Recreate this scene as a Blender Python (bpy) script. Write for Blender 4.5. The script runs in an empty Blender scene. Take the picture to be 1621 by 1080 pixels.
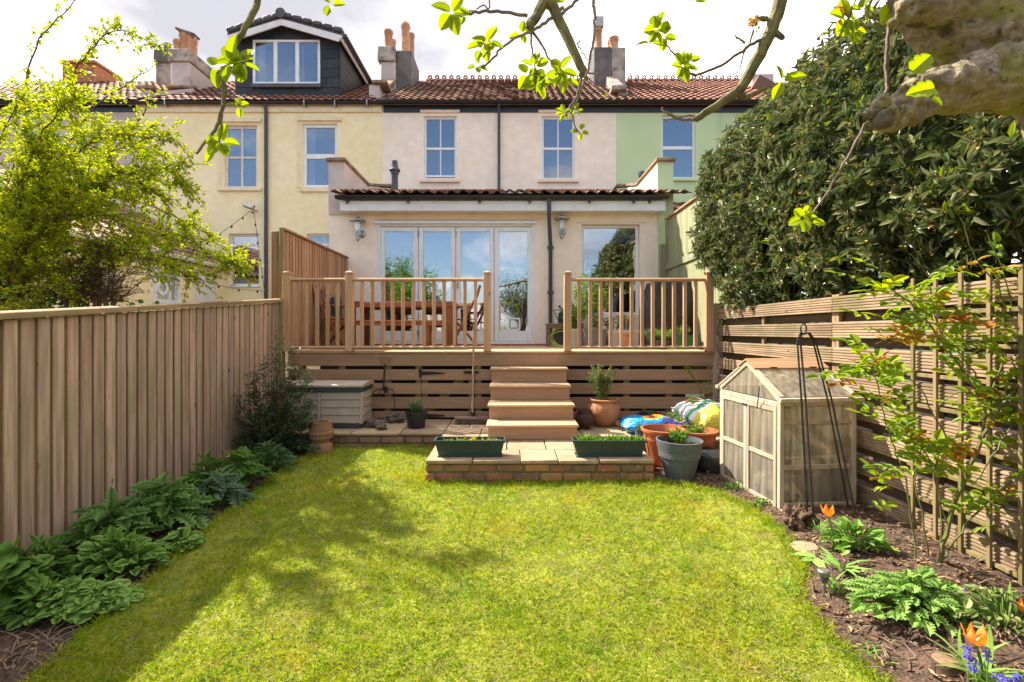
import bpy, bmesh, math, random
import numpy as np
from mathutils import Vector, Matrix, noise
R = math.radians
sc = bpy.context.scene
COL = sc.collection
rnd = random.Random(7)
npr = np.random.RandomState(11)

# ------------------------------------------------------------------ camera, sky, sun, exposure
cam_d = bpy.data.cameras.new("camera"); cam = bpy.data.objects.new("camera", cam_d); COL.objects.link(cam)
cam.location = (0, 0, 1.5); cam.rotation_euler = (R(90), 0, 0)
cam_d.sensor_width = 36; cam_d.lens = 36 * 740 / 1621; cam_d.shift_y = -15 / 1621
cam_d.clip_start = 0.05; cam_d.clip_end = 2000
sc.camera = cam
sc.view_settings.view_transform = 'Standard'; sc.view_settings.look = 'None'
sc.view_settings.exposure = 1.5; sc.view_settings.gamma = 1.0
sc.view_settings.use_curve_mapping = False
sc.cycles.max_bounces = 10; sc.cycles.transparent_max_bounces = 16
sc.cycles.use_denoising = True
sc.cycles.sample_clamp_indirect = 6

SUN_EL = R(47); SUN_AZ = (-0.87, 0.50)          # where the sun stands, seen from the garden
world = bpy.data.worlds.new("World"); sc.world = world; world.use_nodes = True
nt = world.node_tree; nt.nodes.clear()
def wn(t, **k):
    n = nt.nodes.new(t)
    for a, b in k.items(): setattr(n, a, b)
    return n
w_out = wn('ShaderNodeOutputWorld'); w_bg = wn('ShaderNodeBackground'); w_bg.inputs[1].default_value = 0.1
sky = wn('ShaderNodeTexSky', sky_type='NISHITA'); sky.sun_disc = False
sky.sun_elevation = SUN_EL; sky.sun_rotation = math.atan2(SUN_AZ[0], SUN_AZ[1])
sky.air_density = 1.0; sky.dust_density = 1.0; sky.ozone_density = 1.5
tc = wn('ShaderNodeTexCoord')
sep = wn('ShaderNodeSeparateXYZ'); nt.links.new(tc.outputs['Generated'], sep.inputs[0])
zz = wn('ShaderNodeMath', operation='MAXIMUM'); nt.links.new(sep.outputs[2], zz.inputs[0]); zz.inputs[1].default_value = 0.0
za = wn('ShaderNodeMath', operation='ADD'); nt.links.new(zz.outputs[0], za.inputs[0]); za.inputs[1].default_value = 0.28
dx = wn('ShaderNodeMath', operation='DIVIDE'); nt.links.new(sep.outputs[0], dx.inputs[0]); nt.links.new(za.outputs[0], dx.inputs[1])
dy = wn('ShaderNodeMath', operation='DIVIDE'); nt.links.new(sep.outputs[1], dy.inputs[0]); nt.links.new(za.outputs[0], dy.inputs[1])
cmb = wn('ShaderNodeCombineXYZ'); nt.links.new(dx.outputs[0], cmb.inputs[0]); nt.links.new(dy.outputs[0], cmb.inputs[1])
n1 = wn('ShaderNodeTexNoise'); n1.inputs['Scale'].default_value = 1.1; n1.inputs['Detail'].default_value = 9; n1.inputs['Roughness'].default_value = .52
n1.inputs['Distortion'].default_value = .5
nt.links.new(cmb.outputs[0], n1.inputs['Vector'])
# cloud cover: nearly closed towards the sun (+Y), broken with blue gaps on the other side
cov = wn('ShaderNodeMapRange'); nt.links.new(sep.outputs[1], cov.inputs[0])
cov.inputs[1].default_value = -0.7; cov.inputs[2].default_value = 0.35; cov.inputs[3].default_value = -0.02; cov.inputs[4].default_value = 0.20
ad = wn('ShaderNodeMath', operation='ADD'); nt.links.new(n1.outputs['Fac'], ad.inputs[0]); nt.links.new(cov.outputs[0], ad.inputs[1])
cm = wn('ShaderNodeMapRange', interpolation_type='SMOOTHSTEP'); nt.links.new(ad.outputs[0], cm.inputs[0])
cm.inputs[1].default_value = 0.42; cm.inputs[2].default_value = 0.60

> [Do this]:
Reproduce the data verbatim. Do not carry any picture into the copy.

> [Solution to the problem]:
Recreate this scene as a Blender Python (bpy) script. Write for Blender 4.5. The script runs in an empty Blender scene. Take the picture to be 1621 by 1080 pixels.
import bpy, bmesh, math, random
import numpy as np
from mathutils import Vector, Matrix, noise
R = math.radians
sc = bpy.context.scene
COL = sc.collection
rnd = random.Random(7)
npr = np.random.RandomState(11)

# ------------------------------------------------------------------ camera, sky, sun, exposure
cam_d = bpy.data.cameras.new("camera"); cam = bpy.data.objects.new("camera", cam_d); COL.objects.link(cam)
cam.location = (0, 0, 1.5); cam.rotation_euler = (R(90), 0, 0)
cam_d.sensor_width = 36; cam_d.lens = 36 * 740 / 1621; cam_d.shift_y = -15 / 1621
cam_d.clip_start = 0.05; cam_d.clip_end = 2000
sc.camera = cam
sc.view_settings.view_transform = 'Standard'; sc.view_settings.look = 'None'
sc.view_settings.exposure = 1.5; sc.view_settings.gamma = 1.0
sc.view_settings.use_curve_mapping = False
sc.cycles.max_bounces = 10; sc.cycles.transparent_max_bounces = 16
sc.cycles.use_denoising = True
sc.cycles.sample_clamp_indirect = 6

SUN_EL = R(47); SUN_AZ = (-0.87, 0.50)          # where the sun stands, seen from the garden
world = bpy.data.worlds.new("World"); sc.world = world; world.use_nodes = True
nt = world.node_tree; nt.nodes.clear()
def wn(t, **k):
    n = nt.nodes.new(t)
    for a, b in k.items(): setattr(n, a, b)
    return n
w_out = wn('ShaderNodeOutputWorld'); w_bg = wn('ShaderNodeBackground'); w_bg.inputs[1].default_value = 0.1
sky = wn('ShaderNodeTexSky', sky_type='NISHITA'); sky.sun_disc = False
sky.sun_elevation = SUN_EL; sky.sun_rotation = math.atan2(SUN_AZ[0], SUN_AZ[1])
sky.air_density = 1.0; sky.dust_density = 1.0; sky.ozone_density = 1.5
tc = wn('ShaderNodeTexCoord')
sep = wn('ShaderNodeSeparateXYZ'); nt.links.new(tc.outputs['Generated'], sep.inputs[0])
zz = wn('ShaderNodeMath', operation='MAXIMUM'); nt.links.new(sep.outputs[2], zz.inputs[0]); zz.inputs[1].default_value = 0.0
za = wn('ShaderNodeMath', operation='ADD'); nt.links.new(zz.outputs[0], za.inputs[0]); za.inputs[1].default_value = 0.28
dx = wn('ShaderNodeMath', operation='DIVIDE'); nt.links.new(sep.outputs[0], dx.inputs[0]); nt.links.new(za.outputs[0], dx.inputs[1])
dy = wn('ShaderNodeMath', operation='DIVIDE'); nt.links.new(sep.outputs[1], dy.inputs[0]); nt.links.new(za.outputs[0], dy.inputs[1])
cmb = wn('ShaderNodeCombineXYZ'); nt.links.new(dx.outputs[0], cmb.inputs[0]); nt.links.new(dy.outputs[0], cmb.inputs[1])
n1 = wn('ShaderNodeTexNoise'); n1.inputs['Scale'].default_value = 1.1; n1.inputs['Detail'].default_value = 9; n1.inputs['Roughness'].default_value = .52
n1.inputs['Distortion'].default_value = .5
nt.links.new(cmb.outputs[0], n1.inputs['Vector'])
# cloud cover: nearly closed towards the sun (+Y), broken with blue gaps on the other side
cov = wn('ShaderNodeMapRange'); nt.links.new(sep.outputs[1], cov.inputs[0])
cov.inputs[1].default_value = -0.7; cov.inputs[2].default_value = 0.35; cov.inputs[3].default_value = -0.02; cov.inputs[4].default_value = 0.20
ad = wn('ShaderNodeMath', operation='ADD'); nt.links.new(n1.outputs['Fac'], ad.inputs[0]); nt.links.new(cov.outputs[0], ad.inputs[1])
cm = wn('ShaderNodeMapRange', interpolation_type='SMOOTHSTEP'); nt.links.new(ad.outputs[0], cm.inputs[0])
cm.inputs[1].default_value = 0.42; cm.inputs[2].default_value = 0.60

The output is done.